Race? Sure. Drugs? Sure. “Cancel culture”? Double sure.
So you ever wonder how a comedian gets his kicks? Just like this it seems. And it’s all fun and games. Right up until someone hasn’t figured out what’s “funny” and what’s not.
…Yup.
Other Things:
Why famous heavy metal bands are making money by selling branded whiskey.
Lyz Lenz on Casey’s and gas station fast food as cultural identity.
Sony is buying Bungie, makers of the super-popular Halo, for $3.6 billion. Go and tell me again that video games don’t matter. I dare you.
My husband works in IT and is on the leadership team at a midsized private company. He was part of a panel that recently interviewed a number of folks for an open position on his team. They are entirely remote. They had a few candidates for a first and second round, and had one make it to a third final round before an offer. “John” accepted the offer and started last week!
Except … it’s not the John my husband remembers. My husband was confused and said the following things were odd:
– John has different hair and now wears glasses.
– John is talking extensively about working in a garage because his three children and wife are home. In the interview, he made references to being single and was visibly in an indoor desk area.
– John can’t answer a number of questions that they previously discussed in the interview, things pretty pivotal to the position.
– Husband describes John as being aloof and pretty timid whereas John was confident and articulate when they interviewed him.
He is convinced this is not the person they hired.

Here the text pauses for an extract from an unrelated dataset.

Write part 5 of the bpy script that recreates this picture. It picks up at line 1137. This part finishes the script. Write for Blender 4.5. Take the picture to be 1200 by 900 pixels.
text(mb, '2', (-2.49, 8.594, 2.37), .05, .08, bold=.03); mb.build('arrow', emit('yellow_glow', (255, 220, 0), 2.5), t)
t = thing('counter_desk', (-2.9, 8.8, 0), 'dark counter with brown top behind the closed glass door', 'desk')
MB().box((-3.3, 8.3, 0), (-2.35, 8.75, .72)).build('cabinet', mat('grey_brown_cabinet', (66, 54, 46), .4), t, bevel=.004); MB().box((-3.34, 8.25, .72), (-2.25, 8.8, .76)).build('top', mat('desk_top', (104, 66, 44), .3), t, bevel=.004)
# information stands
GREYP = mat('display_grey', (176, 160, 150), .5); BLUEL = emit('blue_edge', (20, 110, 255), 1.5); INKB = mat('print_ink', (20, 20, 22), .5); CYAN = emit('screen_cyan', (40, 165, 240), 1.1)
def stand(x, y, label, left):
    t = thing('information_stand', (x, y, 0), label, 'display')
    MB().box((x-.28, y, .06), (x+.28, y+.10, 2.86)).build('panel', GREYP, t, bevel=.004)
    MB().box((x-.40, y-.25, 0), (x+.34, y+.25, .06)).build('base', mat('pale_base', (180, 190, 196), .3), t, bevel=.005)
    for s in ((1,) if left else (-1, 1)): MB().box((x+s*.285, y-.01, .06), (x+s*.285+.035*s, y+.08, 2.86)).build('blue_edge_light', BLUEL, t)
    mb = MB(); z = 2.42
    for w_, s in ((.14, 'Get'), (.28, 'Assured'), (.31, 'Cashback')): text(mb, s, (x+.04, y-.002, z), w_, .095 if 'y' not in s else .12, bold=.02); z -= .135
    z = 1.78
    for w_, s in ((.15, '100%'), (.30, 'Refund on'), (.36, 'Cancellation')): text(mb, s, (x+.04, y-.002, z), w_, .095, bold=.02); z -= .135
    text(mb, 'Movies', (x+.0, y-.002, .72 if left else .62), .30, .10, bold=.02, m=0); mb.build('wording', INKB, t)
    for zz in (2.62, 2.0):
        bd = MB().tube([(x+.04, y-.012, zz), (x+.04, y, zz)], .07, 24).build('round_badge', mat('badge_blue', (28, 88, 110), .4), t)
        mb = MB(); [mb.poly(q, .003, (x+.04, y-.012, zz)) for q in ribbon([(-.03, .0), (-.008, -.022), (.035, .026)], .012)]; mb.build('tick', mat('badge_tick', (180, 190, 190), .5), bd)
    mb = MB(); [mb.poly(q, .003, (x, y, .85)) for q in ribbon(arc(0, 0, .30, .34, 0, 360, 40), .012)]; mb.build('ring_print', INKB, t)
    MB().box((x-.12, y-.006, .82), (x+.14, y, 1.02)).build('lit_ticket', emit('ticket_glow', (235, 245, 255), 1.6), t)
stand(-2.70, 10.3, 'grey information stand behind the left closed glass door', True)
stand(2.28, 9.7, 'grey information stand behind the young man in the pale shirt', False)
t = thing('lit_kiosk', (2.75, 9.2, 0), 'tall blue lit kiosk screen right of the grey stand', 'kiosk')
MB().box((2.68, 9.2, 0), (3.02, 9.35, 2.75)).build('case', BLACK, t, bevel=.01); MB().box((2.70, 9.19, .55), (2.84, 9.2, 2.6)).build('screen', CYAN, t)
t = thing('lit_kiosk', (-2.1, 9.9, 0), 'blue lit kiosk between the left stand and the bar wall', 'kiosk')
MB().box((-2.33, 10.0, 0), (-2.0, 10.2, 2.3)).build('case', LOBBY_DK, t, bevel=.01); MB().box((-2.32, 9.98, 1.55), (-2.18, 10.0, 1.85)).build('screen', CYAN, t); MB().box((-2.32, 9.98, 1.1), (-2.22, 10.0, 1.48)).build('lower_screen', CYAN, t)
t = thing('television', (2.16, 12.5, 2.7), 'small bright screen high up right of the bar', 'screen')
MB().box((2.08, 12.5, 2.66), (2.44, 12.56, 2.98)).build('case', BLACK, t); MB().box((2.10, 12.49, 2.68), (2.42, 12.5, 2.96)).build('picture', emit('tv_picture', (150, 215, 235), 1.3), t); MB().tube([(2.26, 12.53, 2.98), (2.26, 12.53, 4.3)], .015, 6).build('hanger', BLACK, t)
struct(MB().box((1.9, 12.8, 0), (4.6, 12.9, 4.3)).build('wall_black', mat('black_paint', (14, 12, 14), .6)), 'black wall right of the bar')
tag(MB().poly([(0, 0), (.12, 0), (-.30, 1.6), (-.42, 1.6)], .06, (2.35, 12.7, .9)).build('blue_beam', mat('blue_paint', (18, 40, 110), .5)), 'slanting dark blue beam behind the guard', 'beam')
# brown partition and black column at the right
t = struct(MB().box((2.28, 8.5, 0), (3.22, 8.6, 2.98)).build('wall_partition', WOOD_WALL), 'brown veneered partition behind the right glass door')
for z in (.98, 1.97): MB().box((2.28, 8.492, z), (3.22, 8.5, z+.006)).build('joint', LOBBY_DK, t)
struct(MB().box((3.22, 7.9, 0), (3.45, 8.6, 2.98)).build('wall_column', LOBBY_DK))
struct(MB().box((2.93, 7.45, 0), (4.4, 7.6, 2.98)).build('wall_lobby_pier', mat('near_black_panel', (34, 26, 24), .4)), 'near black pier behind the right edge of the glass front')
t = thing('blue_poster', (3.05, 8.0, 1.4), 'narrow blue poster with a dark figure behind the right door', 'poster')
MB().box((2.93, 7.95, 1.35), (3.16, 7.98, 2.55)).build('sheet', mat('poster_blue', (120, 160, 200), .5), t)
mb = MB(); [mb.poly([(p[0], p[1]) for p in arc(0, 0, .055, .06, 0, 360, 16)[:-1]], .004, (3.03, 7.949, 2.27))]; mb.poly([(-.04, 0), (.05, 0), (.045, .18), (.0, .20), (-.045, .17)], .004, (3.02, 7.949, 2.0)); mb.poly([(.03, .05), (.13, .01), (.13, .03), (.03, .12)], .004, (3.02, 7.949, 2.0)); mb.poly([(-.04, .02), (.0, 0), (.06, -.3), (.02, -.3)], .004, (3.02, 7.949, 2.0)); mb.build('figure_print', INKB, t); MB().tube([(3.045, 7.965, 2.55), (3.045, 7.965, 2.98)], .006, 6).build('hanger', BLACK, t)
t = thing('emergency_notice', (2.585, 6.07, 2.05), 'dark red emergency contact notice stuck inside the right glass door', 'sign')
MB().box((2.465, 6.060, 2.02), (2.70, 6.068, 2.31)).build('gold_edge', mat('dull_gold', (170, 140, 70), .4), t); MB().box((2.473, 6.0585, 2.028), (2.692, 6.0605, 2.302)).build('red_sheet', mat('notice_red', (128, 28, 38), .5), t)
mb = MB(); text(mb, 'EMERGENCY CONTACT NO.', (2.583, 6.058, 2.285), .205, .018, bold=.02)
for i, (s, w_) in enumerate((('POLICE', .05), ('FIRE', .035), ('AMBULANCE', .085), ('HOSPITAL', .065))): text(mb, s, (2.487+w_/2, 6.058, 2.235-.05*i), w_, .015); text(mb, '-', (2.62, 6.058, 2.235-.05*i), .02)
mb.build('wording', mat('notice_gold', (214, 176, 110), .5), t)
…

I agreed that all those things taken together make this very odd but each one could have a valid explanation. I told him the most likely explanation is the hiring committee simply mixed up the candidates (or HR did) and the wrong John was offered and accepted. He agreed but said since only one candidate made it to the third round, that is really unlikely (other candidates had already been sent rejections before the third round even occurred). He’s confident they couldn’t have been mixed up.